Parliamentary democracy

In a parliamentary democracy such as Malaysia, the prime minister is the head of the government who answers to Parliament. In other words, a parliamentary prime minister has a "day-to-day" role of defending and explaining his or her government in Parliament to other elected representatives of the people. And Najib's official website is but another platform for him to defend and explain his administration's performance.


Michelle Obama (Public domain)
By allowing Rosmah to have her microsite on the prime minister's official website, does this portend that she, too, has an official government role to play?

The simple answer is that neither Michelle Obama nor Thérèse Rein, wife of Australian PM Kevin Rudd, has to appear in the US Congress or Australian Parliament. And maybe that's why their pages on their governments' official websites offer but brief profiles. Perhaps the Australian and US electorate want to know a little bit about these first spouses — were they ever war criminals; do they perform public services on their own merit; what do they look like? — that sort of thing.


Thérèse Rein (Public domain)
Rosmah's microsite, on the other hand, does not just provide a brief bio or profile. It constantly updates her speeches, her news appearances, and her daily activities. Rosmah has, of course, every right to engage with citizens in this way, but to do so on an official government website would lead some to ask if she is not in fact trying to play some government role.
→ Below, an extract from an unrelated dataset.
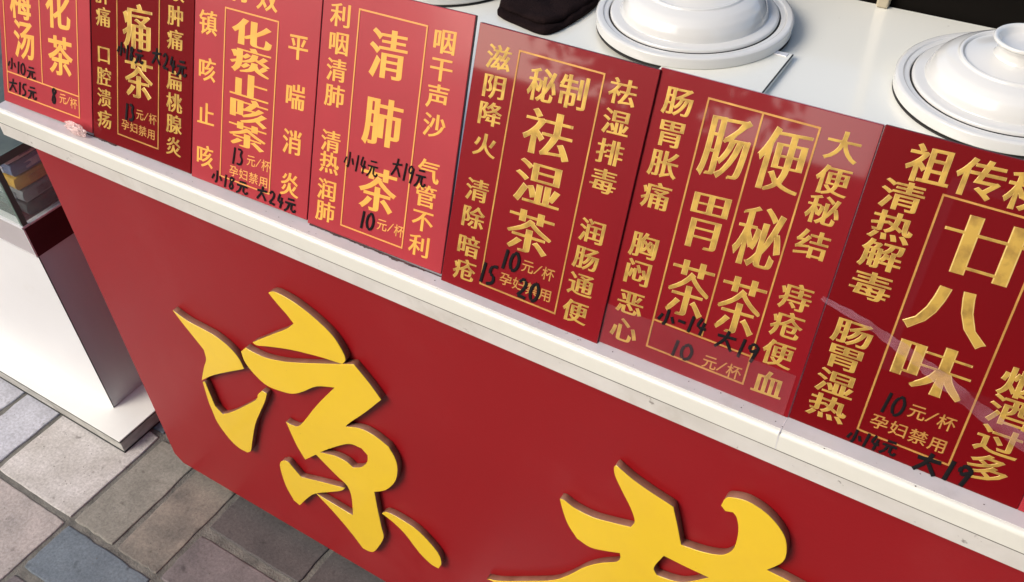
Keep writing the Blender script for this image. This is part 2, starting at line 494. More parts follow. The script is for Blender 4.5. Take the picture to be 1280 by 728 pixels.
STONES = dict(
    a=stone_mat('paver_pale_pink', (.69, .65, .62), (.52, .485, .445), 1),
    b=stone_mat('paver_olive', (.35, .325, .275), (.23, .215, .18), 2),
    c=stone_mat('paver_tan', (.31, .27, .22), (.16, .145, .125), 3),
    d=stone_mat('paver_charcoal_shaded', (.125, .11, .105), (.085, .077, .075), 4),  # dark grey stone with the shade beside the counter in its colour
    e=stone_mat('paver_mauve', (.235, .20, .20), (.15, .13, .13), 5),
    f=stone_mat('paver_slate_blue', (.19, .23, .265), (.135, .165, .195), 6),
    g=stone_mat('paver_lilac', (.62, .62, .67), (.47, .47, .51), 7),
    h=stone_mat('paver_rose', (.53, .46, .43), (.38, .34, .315), 8))
def stone(x0, x1, y0, y1, k):
    r = random.Random(int((x0 * 7 + y0 * 13) * 1000))
    bm = bmesh.new(); w, h = x1 - x0, y1 - y0
    cs = [(-w / 2, -h / 2), (w / 2, -h / 2), (w / 2, h / 2), (-w / 2, h / 2)]
    ring = []
    for c in range(4):
        (ax_, ay_), (bx_, by_) = cs[c], cs[(c + 1) % 4]
        for t in range(9):
            f = t / 9; e = .0022 if t == 0 else 0
            px, py = ax_ + (bx_ - ax_) * f, ay_ + (by_ - ay_) * f
            q = r.gauss(0, .0006) - (r.uniform(.001, .003) if r.random() < .10 else 0) - e
            L = math.hypot(px, py); nx, ny = ((0, -1), (1, 0), (0, 1), (-1, 0))[c]
            if t == 0: nx, ny = px / L, py / L
            ring.append((px + nx * q, py + ny * q))
    lv = []
    for sc_, z in ((0, -.03), (0, -.0022), (.0010, -.0006), (.0028, 0)):
        lv.append([bm.verts.new((x - math.copysign(min(sc_, abs(x)), x), y - math.copysign(min(sc_, abs(y)), y), z)) for x, y in ring])
    n = len(ring)
    for a_, b_ in zip(lv, lv[1:]):
        for i in range(n): bm.faces.new((a_[i], a_[(i + 1) % n], b_[(i + 1) % n], b_[i]))
    bm.faces.new(lv[-1])
    from_bm('paving_stone', bm, STONES[k], ground, ((x0 + x1) / 2, (y0 + y1) / 2, r.uniform(-.0008, .0008)),
            (r.uniform(-.004, .004), r.uniform(-.004, .004), r.uniform(-.006, .006)))
J = .006
def cell(x0, y0, mode, ks, x1=None, y1=None):
    x1 = x1 if x1 is not None else x0 + .2535; y1 = y1 if y1 is not None else y0 + .2525
    xm, ym = (x0 + x1) / 2, (y0 + y1) / 2
    if mode == 0: stone(x0 + J, x1 - J, y0 + J, y1 - J, ks[0])
    if mode == 1: stone(x0 + J, xm - J, y0 + J, y1 - J, ks[0]); stone(xm + J, x1 - J, y0 + J, y1 - J, ks[1])
    if mode == 2: stone(x0 + J, x1 - J, y0 + J, ym - J * 1.6, ks[0]); stone(x0 + J, x1 - J, ym + J * 1.6, y1 - J, ks[1])
FIX = {(0, 0): (0, 'a'), (1, 0): (1, 'bc'), (2, 0): (2, 'ed'), (3, 0): (0, 'd'), (-1, 0): (1, 'gg'), (0, -1): (0, 'h'),
       (1, -1): (2, 'ef'), (2, -1): (0, 'e'), (-1, -1): (2, 'ha')}
rr = random.Random(3)
for i in range(-5, 9):
    for j in range(-6, 4):
        x0 = -.353 + i * .2535; y0 = -.212 + j * .2525
        if (i, j) in FIX: md, ks = FIX[(i, j)]
        else: md, ks = rr.choice((0, 1, 2)), [rr.choice('abcdefgh') for _ in range(2)]
        cell(x0, y0, md, ks)

# ---------------------------------------------------------------- counter
YL, ZL, ZT = -.030, .8527, .900
XR, XL, YB = 3.1, -.012, .884
counter = empty('serving_counter', (0, 0, 0))
tag(counter, 'long red street counter with white stone top and big raised yellow characters', 'counter')
# white top: laminated lower strip, fine dark seam, upper slab with rounded nose
def slab(name, x0, x1, y0, y1, z0, z1, m, r=.006, rz=.0):
    bm = bmesh.new()
    box(bm, x0, x1, y0, y1, z0, z1)
    ed = [e for e in bm.edges if (all(v.co.z > z1 - .0005 for v in e.verts) and (all(v.co.y < y0 + .0005 for v in e.verts) or all(v.co.x < x0 + .0005 for v in e.verts)))
          or (all(v.co.x < x0 + .0005 and v.co.y < y0 + .0005 for v in e.verts))]
    if r: bmesh.ops.bevel(bm, geom=ed, offset=r, segments=5, affect='EDGES', profile=.5)
    return from_bm(name, bm, m, counter, smooth=False)
slab('countertop', XL, XR, YL, YB, .8765, ZT, MT['marble'], .0045)
slab('countertop_underlayer', XL + .0006, XR, YL + .0004, YB - .002, ZL, .8750, MT['lip'], 0)
slab('seam_line', XL + .0012, XR, YL + .0002, YB - .004, .8751, .8764, MT['seam'], 0)
# front panel with clipped lower left corner
bm = bmesh.new()
outl = [(0.0, .050), (.020, .030), (XR, .030), (XR, ZL - .0005), (0.0, ZL - .0005)]
f = [bm.verts.new((x, 0.0, z)) for x, z in outl]; bk = [bm.verts.new((x, .016, z)) for x, z in outl]
bm.faces.new(f); bm.faces.new(bk[::-1])
for k in range(5): bm.faces.new((f[k], f[k - 1], bk[k - 1], bk[k]))
bmesh.ops.recalc_face_normals(bm, faces=bm.faces)
bmesh.ops.bevel(bm, geom=bm.edges[:], offset=.0012, segments=2, affect='EDGES')
from_bm('front_panel', bm, MT['panel'], counter)
box_obj('side_panel', (.004, .020, .0165, YB - .03, .03, ZL - .001), MT['panel'], counter, .001)
box_obj('side_panel', (XR - .02, XR - .004, .0165, YB - .03, .03, ZL - .001), MT['panel'], counter, .001)
box_obj('back_panel', (.021, XR - .021, YB - .05, YB - .035, .03, ZL - .001), MT['white_lam'], counter, .001)
box_obj('toe_kick_shade', (.05, XR - .05, .05, .065, 0.0, .0295), MT['shadowgap'], counter)  # near-black board paints the shade under the front panel

OUTLINE = {
    'dot_upper': [(0.2248,0.5816),(0.2543,0.5731),(0.2848,0.5715),(0.3146,0.5691),(0.3409,0.5578),(0.3563,0.5408),(0.3605,0.522),(0.3572,0.5157),(0.3132,0.4851),(0.2659,0.4503),(0.2291,0.418),(0.2502,0.4608),(0.2659,0.4894),(0.27,0.5146),(0.2535,0.5382),(0.2371,0.5616)],
    'dot_lower': [(0.2301,0.4136),(0.236,0.4169),(0.2377,0.3792),(0.2384,0.3545),(0.2526,0.3405),(0.2818,0.3634),(0.329,0.4082),(0.3659,0.446),(0.3759,0.4647),(0.3901,0.4816),(0.3993,0.4802),(0.3863,0.4524),(0.3598,0.4052),(0.3372,0.3624),(0.3116,0.3008),(0.2975,0.2665),(0.2853,0.2536),(0.2624,0.2532),(0.2432,0.2689),(0.2267,0.3019),(0.2246,0.3388),(0.2244,0.3611)],
    'roof': [(0.4782,0.7368),(0.489,0.7438),(0.5035,0.7448),(0.5304,0.74),(0.5633,0.7251),(0.588,0.7062),(0.6006,0.6808),(0.6013,0.6665),(0.5929,0.6546),(0.5524,0.6472),(0.4936,0.6312),(0.4449,0.6129),(0.4141,0.5999),(0.4068,0.6021),(0.4528,0.6401),(0.4944,0.6739),(0.5139,0.6945),(0.5037,0.7083),(0.4897,0.7228)],
    'body': [(0.3692,0.562),(0.3844,0.5785),(0.3972,0.5766),(0.4233,0.5776),(0.4603,0.5888),(0.4975,0.6052),(0.547,0.6301),(0.5827,0.6483),(0.6157,0.6661),(0.6364,0.6426),(0.6553,0.6152),(0.6188,0.567),(0.5783,0.5174),(0.567,0.5008),(0.5976,0.516),(0.6249,0.5169),(0.6507,0.5067),(0.66,0.4825),(0.6594,0.4545),(0.6484,0.4184),(0.6246,0.3809),(0.5976,0.3563),(0.5957,0.3119),(0.5946,0.254),(0.5929,0.2187),(0.5661,0.1599),(0.5502,0.1423),(0.5336,0.1397),(0.5089,0.1785),(0.478,0.2159),(0.4487,0.2434),(0.4836,0.2413),(0.5305,0.2383),(0.5379,0.2853),(0.5395,0.3145),(0.534,0.3318),(0.5181,0.3424),(0.4975,0.359),(0.4787,0.3751),(0.4466,0.3401),(0.4352,0.3733),(0.4268,0.4263),(0.4401,0.4262),(0.461,0.4391),(0.5144,0.5188),(0.5663,0.5902),(0.5266,0.5704),(0.4903,0.5377),(0.4644,0.5181),(0.4382,0.5091),(0.4077,0.5048),(0.385,0.518),(0.3707,0.539)],
    'body_hole': [(0.4888,0.387),(0.5236,0.4221),(0.5659,0.4594),(0.5922,0.4653),(0.6023,0.4546),(0.5974,0.4336),(0.5817,0.4101),(0.5615,0.3949),(0.5485,0.4023),(0.5249,0.4012)],
    'flick_left': [(0.3705,0.2731),(0.3868,0.2962),(0.3976,0.2994),(0.4097,0.2835),(0.4198,0.2718),(0.47,0.2931),(0.5278,0.3164),(0.5114,0.2968),(0.4491,0.2455),(0.4215,0.2127),(0.3893,0.1656),(0.3771,0.1716),(0.3674,0.2125)],
    'flick_right': [(0.6043,0.3008),(0.6163,0.313),(0.6426,0.3154),(0.6757,0.3091),(0.7012,0.2889),(0.7155,0.2675),(0.7173,0.2437),(0.7092,0.2222),(0.6933,0.2234),(0.6722,0.2402),(0.6481,0.2752),(0.6274,0.2917)],
    'tea': [(0.8112,0.2777),(0.8366,0.2939),(0.8951,0.3454),(0.9315,0.3797),(0.9575,0.4165),(0.9821,0.4581),(1.0055,0.4879),(1.0282,0.5102),(1.0333,0.524),(1.0321,0.5354),(1.0123,0.524),(0.9891,0.5139),(0.9693,0.5185),(0.9553,0.5414),(0.9474,0.5684),(0.9436,0.5889),(0.9494,0.5903),(0.9649,0.5843),(0.9916,0.5841),(1.0175,0.5924),(1.0444,0.6029),(1.0489,0.6194),(1.0423,0.6421),(1.0287,0.6697),(1.0191,0.6916),(1.0175,0.7058),(1.02,0.711),(1.0411,0.6992),(1.0652,0.6907),(1.0941,0.6833),(1.1015,0.6544),(1.1099,0.6168),(1.1345,0.6228),(1.1534,0.6311),(1.165,0.6423),(1.1721,0.6618),(1.1726,0.694),(1.1682,0.7161),(1.1626,0.7243),(1.1539,0.7203),(1.1486,0.7263),(1.1514,0.7406),(1.1581,0.7479),(1.1752,0.7532),(1.1965,0.7474),(1.2132,0.7333),(1.2232,0.7162),(1.2273,0.6913),(1.2243,0.6729),(1.2114,0.6483),(1.239,0.6474),(1.2724,0.6439),(1.2632,0.6124),(1.2096,0.5744),(1.1634,0.5442),(1.167,0.4829),(1.1788,0.4112),(1.1659,0.3211),(1.1249,0.3392),(1.1068,0.3662),(1.1272,0.4017),(1.1126,0.4845),(1.062,0.4513),(0.9922,0.3582),(0.917,0.3032),(0.8554,0.2858)],
    'tea_hole': [(1.0906,0.5778),(1.1221,0.5776),(1.151,0.5788),(1.1251,0.5456),(1.1084,0.5334),(1.0843,0.5267),(1.0796,0.5413)],
}
def smooth_outline(pts, corner=42, sub=4):
    n = len(pts); out = []
    P = [Vector(p) for p in pts]
    def is_corner(i):
        a = P[i] - P[i - 1]; b = P[(i + 1) % n] - P[i]
        return a.length < 1e-6 or b.length < 1e-6 or math.degrees(a.angle(b)) > corner
    C = [is_corner(i) for i in range(n)]
    for i in range(n):
        p1, p2 = P[i], P[(i + 1) % n]
        p0 = P[i - 1] if not C[i] else p1 - (p2 - p1)
        p3 = P[(i + 2) % n] if not C[(i + 1) % n] else p2 + (p2 - p1)
        for k in range(sub):
            t = k / sub
            q = .5 * ((2 * p1) + (-p0 + p2) * t + (2 * p0 - 5 * p1 + 4 * p2 - p3) * t * t + (-p0 + 3 * p1 - 3 * p2 + p3) * t ** 3)
            out.append((q.x, q.y))
    return out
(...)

Additionally, there is the point of whether taxpayers' money should be used to promote the profile of the prime minister's spouse, when she is neither an elected representative nor a public servant accountable to the public.

It does not help, then, when some of Rosmah's supporters and detractors either defend or attack her from a purely personal perspective. Even if Rosmah were the most beloved, popular Malaysian prime minister's spouse in living history, the question remains: does the prime minister's spouse deserve a microsite on the official website of the Prime Minister's Office?